Gbagi’s women traders want not handouts but access to fair, flexible, and timely credit facilities that align with the seasonal nature of their trade. Several called for support from Nigeria’s Bank of Industry and better-designed government intervention schemes.
“We need the Bank of Industry to come closer to the markets,” Tolani urges. “They need to simplify the process. Right now, you go through property evaluations, wait months for approval, and in the end, the money doesn’t even solve your problem.”
At this point, experts agree that what these women are experiencing reflects a broader national trend.
Expert speaks: Way forward
Dr. Mojeed Kolawole Lawal, Dean of the Faculty of Financial Management Studies at The Polytechnic Ibadan, argues that empowering women in the informal sector is critical for national growth.

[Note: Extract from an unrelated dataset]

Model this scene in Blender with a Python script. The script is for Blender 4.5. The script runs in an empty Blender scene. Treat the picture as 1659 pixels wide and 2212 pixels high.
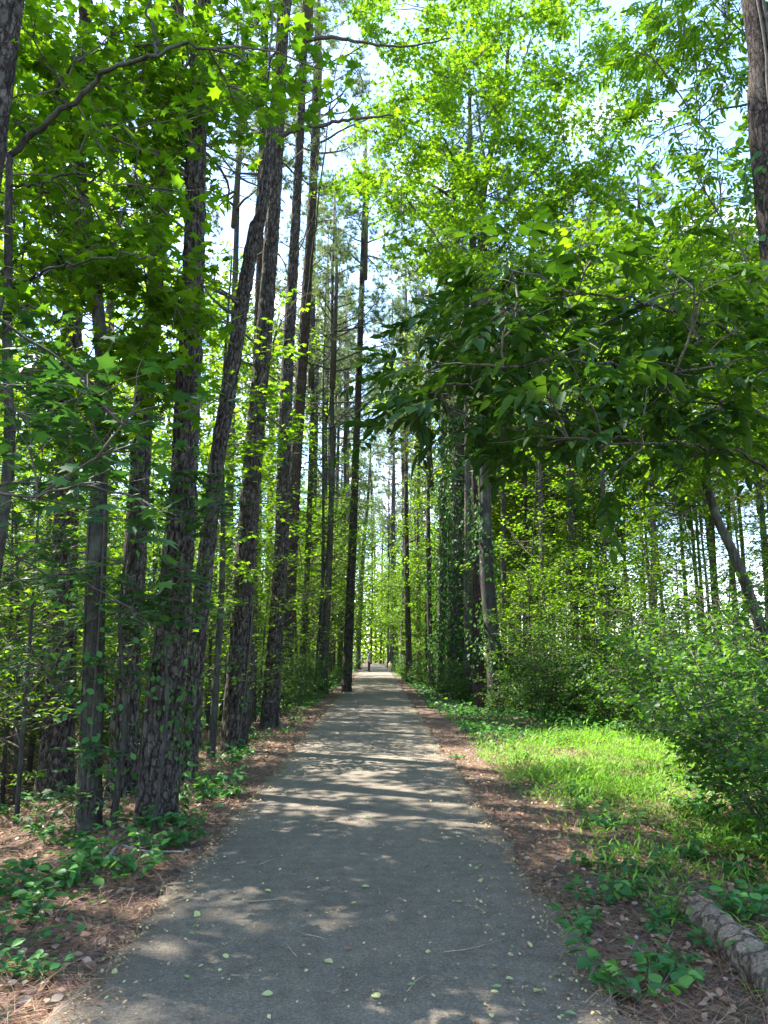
import bpy, math, random
import numpy as np
from mathutils import Vector
random.seed(7)
rng = np.random.default_rng(11)
SC = bpy.context.scene
COL = SC.collection
R = math.radians

# ------------------------------------------------------------------ camera
CAM_H, PITCH, F = 1.55, R(10.83), 1600.0      # focal length in pixels of a 1659 x 2212 picture
cd = bpy.data.cameras.new('camera'); cam = bpy.data.objects.new('camera', cd); COL.objects.link(cam)
cam.location = (0, 0, CAM_H); cam.rotation_euler = (math.pi/2 + PITCH, 0, 0)
cd.sensor_fit = 'VERTICAL'; cd.sensor_height = 36.0; cd.lens = 36.0*F/2212.0
cd.clip_start = 0.05; cd.clip_end = 5000
SC.camera = cam
# ------------------------------------------------------------------ sky, sun, exposure
SUN_EL, SUN_AZ = R(54), R(-62)                # azimuth from +Y towards +X: the sun stands ahead on the left
w = bpy.data.worlds.new('World'); SC.world = w; w.use_nodes = True
nt = w.node_tree; nt.nodes.clear()
N = nt.nodes.new; Lk = nt.links.new
sky = N('ShaderNodeTexSky'); sky.sky_type = 'NISHITA'; sky.sun_disc = False
sky.sun_elevation = SUN_EL; sky.sun_rotation = SUN_AZ
sky.air_density = 1.0; sky.dust_density = .3; sky.ozone_density = 2.0
tc = N('ShaderNodeTexCoord'); mp = N('ShaderNodeMapping'); mp.inputs['Scale'].default_value = (2.2, 2.2, 4.5)
no = N('ShaderNodeTexNoise'); no.inputs['Scale'].default_value = 1.6; no.inputs['Detail'].default_value = 8; no.inputs['Roughness'].default_value = .6
cr = N('ShaderNodeValToRGB'); cr.color_ramp.elements[0].position = .54; cr.color_ramp.elements[1].position = .78
mx = N('ShaderNodeMix'); mx.data_type = 'RGBA'; mx.inputs['B'].default_value = (7.5, 7.8, 8.3, 1)
bg = N('ShaderNodeBackground'); bg.inputs['Strength'].default_value = .135
ow = N('ShaderNodeOutputWorld')
Lk(tc.outputs['Generated'], mp.inputs['Vector']); Lk(mp.outputs[0], no.inputs['Vector']); Lk(no.outputs[0], cr.inputs[0])
Lk(cr.outputs[0], mx.inputs['Factor']); Lk(sky.outputs[0], mx.inputs['A']); Lk(mx.outputs['Result'], bg.inputs[0]); Lk(bg.outputs[0], ow.inputs[0])
sd = bpy.data.lights.new('sun', 'SUN'); sd.energy = 4.3; sd.angle = R(.53); sd.color = (1, .95, .86)
sun = bpy.data.objects.new('sun', sd); COL.objects.link(sun)
SDIR = Vector((math.sin(SUN_AZ)*math.cos(SUN_EL), math.cos(SUN_AZ)*math.cos(SUN_EL), math.sin(SUN_EL)))
sun.rotation_euler = SDIR.to_track_quat('Z', 'Y').to_euler(); sun.location = (-20, 20, 40)
SC.view_settings.view_transform = 'Standard'; SC.view_settings.look = 'None'
SC.view_settings.exposure = 2.62; SC.view_settings.gamma = 1
SC.render.engine = 'CYCLES'
cy = SC.cycles; cy.max_bounces = 5; cy.diffuse_bounces = 3; cy.glossy_bounces = 1; cy.transmission_bounces = 4; cy.transparent_max_bounces = 4
cy.caustics_reflective = False; cy.caustics_refractive = False

# ------------------------------------------------------------------ picture <-> place
cp, sp = math.cos(PITCH), math.sin(PITCH)
def ray(px, py):
    a, b = (px-829.5)/F, (1106-py)/F
    return np.array([a, cp-b*sp, sp+b*cp])
def P(px, py, Y):                       # the point seen at a pixel, Y metres down the path
    d = ray(px, py); return np.array([0, 0, CAM_H]) + d*(Y/d[1])
def axd(Y, py):                         # distance along the camera axis
    return Y/ray(829.5, py)[1]
def xc(y):                              # centre line of the path
    y = np.asarray(y, float); return -0.15-0.009*y-0.0003*np.clip(y-65, 0, None)**2
def hz(x, y):                           # terrain height
    x = np.asarray(x, float); y = np.asarray(y, float); s = x-xc(y)
    left = np.interp(-s, [0, 1.12, 1.35, 2.0, 3.4, 5.0, 6.4, 6.9, 8.2, 8.8, 11, 14, 40], [-.04, -.04, 0, -.02, -.2, -.55, -1.3, -1.45, -1.45, -1.3, -.25, .1, .6])
    k = np.clip((70-y)/35, 0, 1); left = left*(.25+.75*k)
    right = np.interp(s, [0, 1.12, 1.3, 2.2, 5, 9, 40], [-.04, -.04, -.02, -.03, 0, .12, .1])
    z = np.where(s < 0, left, right)
    m = np.clip((np.abs(s)-1.3)/1.5, 0, 1)
    n = .035*np.sin(x*1.9+1.3*np.sin(y*.7))+.03*np.sin(y*1.35+x*.8)+.02*np.sin(x*4.1+y*3.3)
    return z+m*n
def G(px, py):                          # the ground point seen at a pixel
    d = ray(px, py); t = CAM_H/max(1e-3, -d[2])
    for _ in range(25):
        q = d*t; z = float(hz(q[0], q[1])); t = .5*t+.5*(CAM_H-z)/max(1e-3, -d[2])
    q = d*t; return np.array([q[0], q[1], float(hz(q[0], q[1]))])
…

“Women in the informal sector play a vital role in grassroots economic activities. When given financial support, they contribute to entrepreneurship, create jobs, reduce income inequality, and help build assets,” Dr. Lawal stated.
He highlighted key challenges: “High interest rates, short repayment periods, lack of collateral, low financial literacy, and unethical practices by bank officials all prevent women from accessing loans. Without addressing these issues, national development will suffer.”
He proposed reforms such as simplified loan processes, flexible repayment structures, and gender-based lending targets.
“Commercial banks should allocate at least 30% of their lending to women. The Central Bank should reserve 50% of intervention funds for women entrepreneurs. These women are diligent, trustworthy, and underutilised.”
His call reinforces what many in Gbagi already know: access to credit isn’t a luxury, it’s survival.